Un autre argument doit également être évoqué, précisément quand on parle des enseignements :
Et à quel moment constitue-t-on un réseau c’est tout d’abord dans le cadre des études supérieures (le réseau économique vient après mais naît aussi naturellement de ces contacts).
Tous les jeunes que nous excluons de nos enseignements pour des raisons administratives notamment sont perdus pour la francophonie et gagnés par l’espace anglo-saxon qui a une vraie stratégie d’invite en matière de formation.
Or, les deux modes d’enseignement sont exclusifs et ne permettent pas les passerelles : c’est donc bien un choix de culture qui intervient derrière cela.
Donc une présence forte et un effort majeur à consacrer à l’enseignement initial puis ensuite par la formation continue (en ne cédant pas à la facilité de la tentation anglo-saxonne qui a une approche souvent mercantile en ces domaines).
Un exemple aussi de culture : le monde francophone tend à privilégier la diplomation en monde académique sous tutelle d’Etat (diplôme d’Etat) contre la diplomation professionnelle. De nombreux secteurs professionnels du modèle anglo-saxon se renforcent par le partage d’un diplôme professionnel accessible et présent dans de nombreux Etats. Ceci, quand nous peinons, par les lenteurs des services ministériels, à trouver des accords d’équivalence pour nos diplômes nationaux.

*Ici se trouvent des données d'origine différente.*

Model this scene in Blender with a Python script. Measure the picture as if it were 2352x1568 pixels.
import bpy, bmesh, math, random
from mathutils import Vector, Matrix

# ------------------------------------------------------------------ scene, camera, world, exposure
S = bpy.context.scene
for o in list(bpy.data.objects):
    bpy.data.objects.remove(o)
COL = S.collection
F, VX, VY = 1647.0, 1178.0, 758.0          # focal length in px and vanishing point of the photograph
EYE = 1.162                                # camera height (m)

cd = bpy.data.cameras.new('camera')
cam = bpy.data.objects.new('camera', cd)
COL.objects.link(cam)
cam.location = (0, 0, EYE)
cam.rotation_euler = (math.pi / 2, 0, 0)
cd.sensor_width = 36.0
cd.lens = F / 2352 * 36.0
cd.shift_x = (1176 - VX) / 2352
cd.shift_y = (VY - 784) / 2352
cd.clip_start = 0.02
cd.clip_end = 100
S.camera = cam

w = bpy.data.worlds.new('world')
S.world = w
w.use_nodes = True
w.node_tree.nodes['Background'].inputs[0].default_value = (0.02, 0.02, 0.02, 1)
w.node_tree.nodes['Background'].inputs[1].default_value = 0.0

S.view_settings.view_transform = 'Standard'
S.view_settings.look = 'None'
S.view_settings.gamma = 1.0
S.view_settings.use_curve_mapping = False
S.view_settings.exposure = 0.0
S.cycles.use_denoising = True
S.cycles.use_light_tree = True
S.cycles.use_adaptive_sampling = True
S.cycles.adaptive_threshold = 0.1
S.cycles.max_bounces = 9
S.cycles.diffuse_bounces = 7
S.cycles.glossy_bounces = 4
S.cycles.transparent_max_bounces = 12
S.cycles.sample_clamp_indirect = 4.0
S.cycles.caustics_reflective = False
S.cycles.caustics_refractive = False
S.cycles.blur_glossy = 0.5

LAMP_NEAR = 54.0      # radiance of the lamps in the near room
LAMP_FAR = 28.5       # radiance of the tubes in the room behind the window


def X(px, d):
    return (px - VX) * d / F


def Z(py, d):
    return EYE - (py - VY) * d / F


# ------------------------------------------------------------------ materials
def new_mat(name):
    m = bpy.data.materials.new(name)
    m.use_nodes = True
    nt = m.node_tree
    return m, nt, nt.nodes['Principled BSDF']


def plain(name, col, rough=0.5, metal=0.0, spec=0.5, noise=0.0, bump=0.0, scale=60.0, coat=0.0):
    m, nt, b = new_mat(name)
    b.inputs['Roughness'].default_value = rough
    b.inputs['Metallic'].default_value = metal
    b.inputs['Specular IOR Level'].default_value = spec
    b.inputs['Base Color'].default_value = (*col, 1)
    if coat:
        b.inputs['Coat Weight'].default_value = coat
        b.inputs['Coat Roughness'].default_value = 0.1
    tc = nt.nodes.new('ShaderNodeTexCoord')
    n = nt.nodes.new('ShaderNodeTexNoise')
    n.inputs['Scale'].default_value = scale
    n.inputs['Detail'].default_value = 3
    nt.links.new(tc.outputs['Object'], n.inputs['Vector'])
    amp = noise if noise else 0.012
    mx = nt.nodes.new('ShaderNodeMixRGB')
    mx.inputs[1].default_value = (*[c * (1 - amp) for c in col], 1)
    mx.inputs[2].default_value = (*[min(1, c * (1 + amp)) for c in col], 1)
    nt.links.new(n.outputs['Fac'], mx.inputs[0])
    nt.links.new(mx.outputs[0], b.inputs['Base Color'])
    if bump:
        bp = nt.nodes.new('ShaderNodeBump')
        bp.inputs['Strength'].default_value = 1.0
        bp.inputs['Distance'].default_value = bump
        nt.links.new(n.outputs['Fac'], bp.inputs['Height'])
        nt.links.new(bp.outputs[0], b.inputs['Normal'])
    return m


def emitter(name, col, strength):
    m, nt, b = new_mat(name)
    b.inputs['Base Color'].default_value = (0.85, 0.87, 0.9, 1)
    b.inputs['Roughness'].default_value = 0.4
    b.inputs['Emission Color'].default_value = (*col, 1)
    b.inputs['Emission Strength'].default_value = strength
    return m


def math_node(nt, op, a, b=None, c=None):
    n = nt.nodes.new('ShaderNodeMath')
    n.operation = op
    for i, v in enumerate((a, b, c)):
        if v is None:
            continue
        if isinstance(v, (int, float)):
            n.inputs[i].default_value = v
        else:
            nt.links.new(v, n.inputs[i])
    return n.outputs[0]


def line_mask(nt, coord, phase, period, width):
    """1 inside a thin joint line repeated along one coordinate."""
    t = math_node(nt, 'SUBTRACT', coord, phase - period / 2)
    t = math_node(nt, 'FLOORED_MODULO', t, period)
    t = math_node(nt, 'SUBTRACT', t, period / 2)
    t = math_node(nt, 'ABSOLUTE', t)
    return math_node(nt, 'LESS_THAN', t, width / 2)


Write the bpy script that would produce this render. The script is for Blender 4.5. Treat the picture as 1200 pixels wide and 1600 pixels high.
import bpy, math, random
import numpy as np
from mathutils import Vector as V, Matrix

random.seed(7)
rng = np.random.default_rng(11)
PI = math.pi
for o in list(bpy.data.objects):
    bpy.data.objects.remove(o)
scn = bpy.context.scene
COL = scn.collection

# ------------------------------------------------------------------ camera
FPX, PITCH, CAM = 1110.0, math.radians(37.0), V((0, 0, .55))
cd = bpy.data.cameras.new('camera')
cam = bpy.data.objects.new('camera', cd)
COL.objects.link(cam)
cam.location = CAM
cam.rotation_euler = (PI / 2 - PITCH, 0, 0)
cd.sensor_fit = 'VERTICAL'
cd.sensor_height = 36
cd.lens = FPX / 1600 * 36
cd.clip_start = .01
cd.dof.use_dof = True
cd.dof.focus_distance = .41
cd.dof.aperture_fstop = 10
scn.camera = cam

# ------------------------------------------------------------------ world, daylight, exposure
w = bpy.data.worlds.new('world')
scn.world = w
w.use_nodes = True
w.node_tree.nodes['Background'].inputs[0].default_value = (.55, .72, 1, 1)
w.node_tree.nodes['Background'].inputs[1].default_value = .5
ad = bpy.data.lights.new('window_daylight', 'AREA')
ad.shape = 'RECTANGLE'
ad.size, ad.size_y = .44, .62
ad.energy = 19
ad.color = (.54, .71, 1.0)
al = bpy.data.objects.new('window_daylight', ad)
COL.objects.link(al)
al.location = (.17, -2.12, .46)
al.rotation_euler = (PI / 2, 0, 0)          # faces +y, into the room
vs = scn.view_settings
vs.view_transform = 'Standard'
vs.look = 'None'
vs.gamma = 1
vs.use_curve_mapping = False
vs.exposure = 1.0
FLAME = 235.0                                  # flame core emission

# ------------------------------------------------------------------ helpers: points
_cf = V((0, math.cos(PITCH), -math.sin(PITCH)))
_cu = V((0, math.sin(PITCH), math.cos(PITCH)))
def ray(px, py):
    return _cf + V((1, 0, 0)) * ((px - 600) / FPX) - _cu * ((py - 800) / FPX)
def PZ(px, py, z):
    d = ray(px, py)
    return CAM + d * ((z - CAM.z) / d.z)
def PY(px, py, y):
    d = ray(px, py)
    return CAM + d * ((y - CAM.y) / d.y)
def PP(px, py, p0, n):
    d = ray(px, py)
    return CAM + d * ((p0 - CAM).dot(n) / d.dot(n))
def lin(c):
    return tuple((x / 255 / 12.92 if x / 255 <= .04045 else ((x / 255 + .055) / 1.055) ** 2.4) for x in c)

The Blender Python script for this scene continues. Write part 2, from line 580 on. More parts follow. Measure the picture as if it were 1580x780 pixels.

Rien dans nos schémas actuels ne favorise l’ouverture.
Nombreuses sont les actions que nous avons à mener et peu nombreux nous sommes à être mobilisés sur ces ambitions et convaincus que des solutions simples existent, pour peu que la volonté d’une stratégie propre internationale qui ne repose pas sur le reniement.
En conclusion, notre souhait n’est pas d’agir contre mais d’agir pour … la prise en considération de la diversité culturelle.